When Los Angeles–based movie studio Blumhouse Productions launched Blumhouse Books in collaboration with Doubleday last July, the move may have turned some heads. Books moving from page to screen is one thing, but a Hollywood horror heavyweight known primarily for films such as The Purge and Paranormal Activity opening an imprint is a more unusual undertaking. Yet Blumhouse founder and CEO Jason Blum has a simple explanation as to why he started an imprint: he intends for Blumhouse to be a “hub for scary content in all forms.”

“Blumhouse Books is not an outlet for us to mine intellectual property for movies and TV,” Blum said. “Personally, I love books, and I am interested in the notion that stories are told better in different media depending on the story.”

Blum has always seen Blumhouse less as a film company than as a hive of creative talent. It’s why Blumhouse coproduced movies such as Whiplash and documentary series such as HBO’s The Jinx, which are outside the realm of horror almost entirely. It’s also why Blum suggested to Purge franchise director James DeMonaco, after he turned in a “spectacular” idea for a new film, that it “may be an even better book than a movie.”

The strategy is similar to that of Adaptive Studios—where former Blumhouse employee Nick Simonds landed earlier this month—which allows a production company to keep its options open with regards to what format in which it releases intellectual properties it owns, and it removes the agent-as-middleman aspect of the process. It also serves as the reverse of strategies employed by publishing companies that open their own film units, like Penguin Random House did with Random House Studio. But whereas Adaptive launched its books unit in order to repurpose film scripts trapped in development hell, Blumhouse wanted to acquire books from the start. And that’s what attracted Doubleday.

“What really brought us on board was this idea that they have such a fantastic collective of storytellers,” Doubleday editor Rob Bloom said. “We [also] loved the idea of getting into the world of horror, and the connection Blumhouse has with horror fans is unparalleled.”

Shortly after Blumhouse Books launched in July of 2015 with The Blumhouse Book of Nightmares: The Haunted City—a Blum-edited anthology of original scary short stories which, according to Blumhouse, has sold 12,000 copies across all formats—the imprint began to look toward building out its book list. Blum brought on former Bombay Gin Literary Journal editor and Foundry Literary agent Matt Wise, who secured the imprint’s first acquisition: a “haunted house-swap” thriller by S.L. Grey called The Apartment. The book will be published in Ireland, South Africa, and the Commonwealth by Pan Macmillan in September and in the U.S. in October, where Blumhouse will copublish the book in paperback original with Anchor. It has already been optioned for film—by Steven Spielberg’s Amblin Entertainment, not Blumhouse.

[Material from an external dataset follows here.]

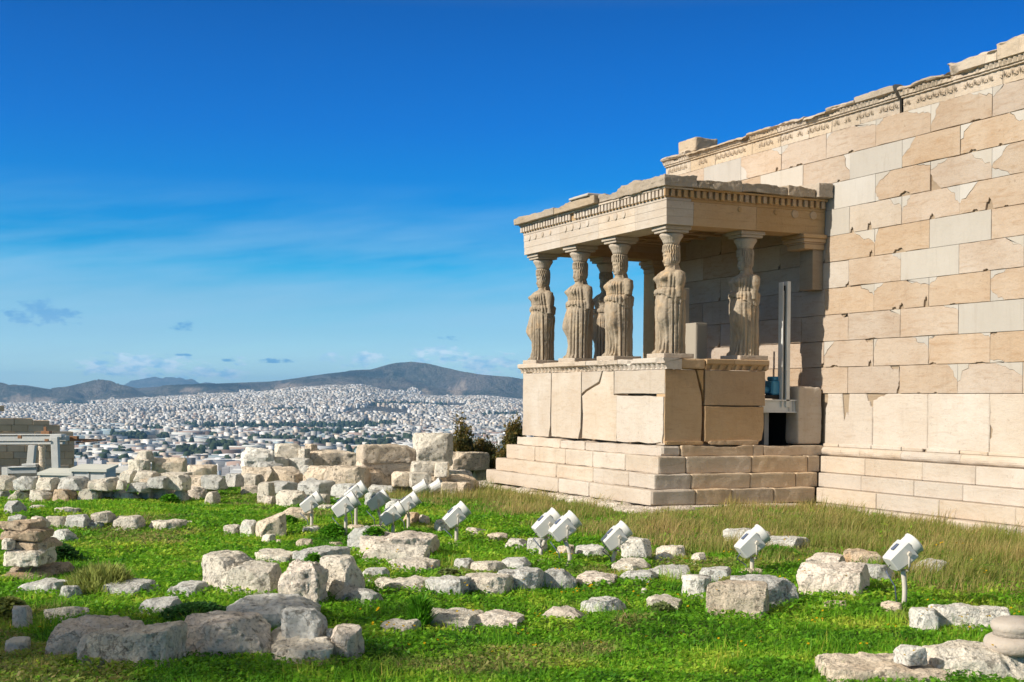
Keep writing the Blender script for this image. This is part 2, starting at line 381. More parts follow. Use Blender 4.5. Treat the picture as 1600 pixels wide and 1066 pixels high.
def attr_mat(name, rough=.9, trans=0.0, var=0):
    mt, nt, b = newmat(name); at = nd(nt, 'ShaderNodeAttribute', attribute_name='Col'); b.inputs['Roughness'].default_value = rough
    nt.links.new(at.outputs['Color'], b.inputs['Base Color'])
    if trans:
        tr = nd(nt, 'ShaderNodeBsdfTranslucent'); nt.links.new(at.outputs['Color'], tr.inputs[0])
        mx = nd(nt, 'ShaderNodeMixShader'); mx.inputs[0].default_value = trans; o = nt.nodes['Material Output']
        nt.links.new(b.outputs[0], mx.inputs[1]); nt.links.new(tr.outputs[0], mx.inputs[2]); nt.links.new(mx.outputs[0], o.inputs[0])
    return mt
M['leaf'] = attr_mat('leaf', .55, .5)
M['city'] = attr_mat('city_paint', .9)

# ------------------------------------------------------------------ ground
def ground_z(x, y):
    x = np.asarray(x, float); y = np.asarray(y, float)
    z = -1.15 - .30 * smooth(0, 10, -2 - x) - .055 * np.clip(-12 - x, 0, None)
    z = z + .05 * np.sin(x * .7 + y * .4) * np.cos(y * .55 - x * .2) * smooth(40, 10, np.abs(x - 8))
    return z
def at(px, py, zadd=0.0):
    d = FWD + RGT * (px - 800) / FPX - UPV * (py - 533 - SHY * 1600) / FPX
    z = -1.2
    for _ in range(30):
        t = (z + zadd - CAM[2]) / d[2]; P = CAM + t * d; z = .5 * z + .5 * float(ground_z(P[0], P[1]))
    return P, t          # t = distance along the view axis
def at_depth(px, py, t):
    return CAM + t * (FWD + RGT * (px - 800) / FPX - UPV * (py - 533 - SHY * 1600) / FPX)

def ground_mat():
    mt, nt, b = newmat('soil_turf'); v = coords(nt, rnd=False)
    c = mixc(nt, ramp_(nt, noise(nt, v, 1.2, 6), .4, .62), (.045, .085, .014), (.10, .085, .040))
    c = mixc(nt, ramp_(nt, noise(nt, v, 14, 6), .45, .65), c, (.045, .075, .015))
    nt.links.new(c, b.inputs['Base Color']); b.inputs['Roughness'].default_value = 1; bump(nt, b, noise(nt, v, 22, 6), .8, .04); return mt
M['soil'] = ground_mat()
def build_ground():
    xs = np.concatenate([np.linspace(-128, -14, 70, endpoint=False), np.linspace(-14, 24, 150, endpoint=False), np.linspace(24, 60, 20)])
    ys = np.concatenate([np.linspace(-70, -16, 30, endpoint=False), np.linspace(-16, 8, 96, endpoint=False), np.linspace(8, 70, 34)])
    X, Y = np.meshgrid(xs, ys); Z = ground_z(X.ravel(), Y.ravel()) + .03 * fbm2(X.ravel() * .9, Y.ravel() * .9, 3)
    # cliff at the rim of the rock
    e = np.maximum.reduce([-118 - X.ravel(), X.ravel() - 50, np.abs(Y.ravel()) - 60]); Z = Z - 60 * smooth(0, 9, e)
    n, m_ = X.shape; V = np.stack([X.ravel(), Y.ravel(), Z], 1)
    idx = np.arange(n * m_).reshape(n, m_); F = np.stack([idx[:-1, :-1], idx[:-1, 1:], idx[1:, 1:], idx[1:, :-1]], -1).reshape(-1, 4)
    tag(fastmesh('ground', V, F, M['soil'], smooth_=True), kind='structure')
build_ground()

# ------------------------------------------------------------------ plain, hills, city
def hor_y(px): return 533 + SHY * 1600 + (px - 800) * math.tan(ROLL) + PITCH * FPX
SKYL = [(-900, 600), (-300, 598), (0, 601), (15, 603.5), (38, 602.5), (77, 608.5), (102, 607), (154, 597), (174, 598.5), (215, 607), (256, 604), (333, 600), (410, 597), (436, 596), (461, 592), (512, 584.6), (553, 580.5), (579, 579.5), (615, 570), (640, 568), (666, 571), (717, 583), (753, 590), (794, 593), (817, 596), (900, 598), (1200, 606), (2000, 610)]
FOOT = [(-900, 640), (0, 633), (100, 630), (150, 629), (250, 624), (330, 619), (400, 617), (450, 610), (520, 606), (565, 605), (600, 613), (650, 621), (700, 623), (760, 622), (817, 628), (1200, 640), (2000, 645)]
def foot_z(px, r=7400.): return .77 + (hor_y(px) - np.interp(px, *zip(*FOOT))) / FPX * r
def sky_z(px, r=9600.): return .77 + (hor_y(px) - np.interp(px, *zip(*SKYL))) / FPX * r
def px_of(az): return 800 + FPX * np.tan(np.clip(az, -1.2, 1.2))
def far_z(az, r):
    px = np.clip(px_of(az), -2400, 3600); w = smooth(1.25, .8, np.abs(az))
    fz = np.clip(foot_z(px), -80, 80) * w - 85 * (1 - w); sz = np.clip(sky_z(px), -20, 400) * w - 85 * (1 - w)
    z = -85 + (fz + 85) * smooth(3600, 7400, r)
    ux = np.cos(az) * r; uy = np.sin(az) * r
    s = np.clip((r - 7400) / 2200, 0, 1)
    gul = np.abs(fbm2(ux / 900, uy / 900, 11, 5, .55)) ; gul2 = fbm2(ux / 2300, uy / 2300, 21, 3)
    prof = np.clip(s + (.7 * gul2 - 1.25 * gul + .36) * np.sin(np.pi * s), 0, 1.0)
    z = z + (sz - fz) * prof ** 1.25 * (r > 7400)
    z = np.where(r > 9600, z - (r - 9600) * .07, z)
    return np.maximum(z, -120)
def hill_mat():
    mt, nt, b = newmat('hill_scrub'); t = nd(nt, 'ShaderNodeTexCoord'); v = t.outputs['Object']
    mp = nd(nt, 'ShaderNodeMapping'); mp.inputs['Scale'].default_value = (.001, .001, .001); nt.links.new(v, mp.inputs[0]); v = mp.outputs[0]
    c = mixc(nt, ramp_(nt, noise(nt, v, 2.2, 9, .68), .40, .60), (.11, .125, .10), (.31, .265, .22))
    c = mixc(nt, math_(nt, 'MULTIPLY', ramp_(nt, noise(nt, v, 16, 8, .7), .52, .66), .75), c, (.06, .075, .05))
    c = mixc(nt, math_(nt, 'MULTIPLY', ramp_(nt, noise(nt, v, 9, 8, .7), .60, .68), .6), c, (.48, .40, .33))
    c = mixc(nt, math_(nt, 'MULTIPLY', ramp_(nt, noise(nt, v, 34, 6, .75), .50, .62), .55), c, (.40, .345, .29))
    c = mixc(nt, math_(nt, 'MULTIPLY', ramp_(nt, noise(nt, v, 52, 5, .75), .54, .63), .45), c, (.05, .065, .05))
    at_ = nd(nt, 'ShaderNodeAttribute', attribute_name='Col'); sp = nd(nt, 'ShaderNodeSeparateColor'); nt.links.new(at_.outputs['Color'], sp.inputs[0])
    q = mixc(nt, ramp_(nt, noise(nt, v, 30, 6, .7), .4, .6), (.72, .58, .46), (.52, .42, .33))
    c = mixc(nt, sp.outputs[0], c, q); c = mixc(nt, sp.outputs[1], c, (.22, .21, .19)); c = mixc(nt, sp.outputs[2], c, (.025, .035, .018))
    nt.links.new(c, b.inputs['Base Color']); b.inputs['Roughness'].default_value = 1
    bump(nt, b, noise(nt, v, 7, 10, .75), 1.0, 260); return mt
M['hill'] = hill_mat()
azs = np.concatenate([np.linspace(-np.pi, -.62, 60, endpoint=False), np.linspace(-.62, .30, 420, endpoint=False), np.linspace(.30, np.pi, 70)])
def polar(name, rs, zfun):
    A, Rr = np.meshgrid(azs, rs); a, r = A.ravel(), Rr.ravel(); z = zfun(a, r)
    d = np.cos(a)[:, None] * _f0 + np.sin(a)[:, None] * _r0
    V = CAM[:2] + d[:, :2] * r[:, None]; V = np.concatenate([V, z[:, None]], 1)
    px = px_of(a); py = hor_y(px) - (z - .77) / r * FPX
    col = np.zeros((len(a), 3))
    col[:, 1] = smooth(7450, 7200, r) * .9
    quar = [(442, 607, 13, 9), (460, 606, 7, 6), (660, 618, 14, 9), (712, 612, 10, 10), (722, 603, 7, 8), (35, 627, 22, 8), (72, 627, 26, 6), (300, 610, 14, 4)]
    n_ = fbm2(px / 7, py / 7, 4, 3) * .5
    for (x, y, w, h) in quar: col[:, 0] = np.maximum(col[:, 0], smooth(1.25, .7, np.hypot((px - x) / w, (py - y) / h) + n_))
    for (x, y, w, h) in [(112, 630, 38, 6), (560, 584, 70, 6), (330, 602, 60, 3), (640, 632, 60, 3)]: col[:, 2] = np.maximum(col[:, 2], smooth(1.25, .75, np.hypot((px - x) / w, (py - y) / h) + n_) * .8)
    col[r < 7000] *= (0, 1, 0)
    n, m_ = A.shape; idx = np.arange(n * m_).reshape(n, m_)
    F = np.stack([idx[:-1, :-1], idx[1:, :-1], idx[1:, 1:], idx[:-1, 1:]], -1).reshape(-1, 4)
    return tag(fastmesh(name, V, F, M['hill'], col, True), kind='structure')
def plain_z(a, r): return far_z(a, r) + 24 * smooth(700, 150, r)
polar('city_plain', np.concatenate([[95], np.linspace(150, 1200, 12, endpoint=False), np.linspace(1200, 7400, 50)]), plain_z)
polar('hills', np.concatenate([np.linspace(7400, 9700, 110), [11500, 14000]]), lambda a, r: far_z(a, r) + np.where(r < 7401, 0, 0))
def far_mountain():
    pr = [(150, 607), (185, 603), (205, 596), (225, 591), (243, 588), (262, 591), (285, 590), (310, 597), (350, 601), (400, 605)]
    pts = []; r = 17500.
    xs = np.linspace(140, 410, 120); rows = []
    for k, s in enumerate(np.linspace(0, 1, 8)):
        zz = .77 + (hor_y(xs) - np.interp(xs, *zip(*pr))) / FPX * r; zz = -100 + (zz + 100) * s ** .8 + 18 * fbm2(xs / 12, xs * 0 + k, 8) * s
        d = [FWD * (r - 2600 * (1 - s)) + RGT * (x - 800) / FPX * (r - 2600 * (1 - s)) for x in xs]
        rows.append([(CAM[0] + q[0], CAM[1] + q[1], z_) for q, z_ in zip(d, zz)])
    b = MB(); b.grid(np.array(rows)); o = b.obj('mountain', M['hill'], smooth_=True); tag(o, kind='structure')
far_mountain()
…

The imprint’s other two acquisitions are slated for publication in 2017. One is a second collection, the Horror Writers Association Anthology, edited by Ellen Datlow. The other is Spanish writer-cartoonist Edgar Cantero’s in-progress novel Meddling Kids, which Bloom has described as “Scooby Doo versus Cthulhu.”

“As an entrepreneur, one of my biggest struggles is that you have to focus, but you also have to expand,” Blum said. “This is my way of doing it: stick with my genre, but expand into other areas.”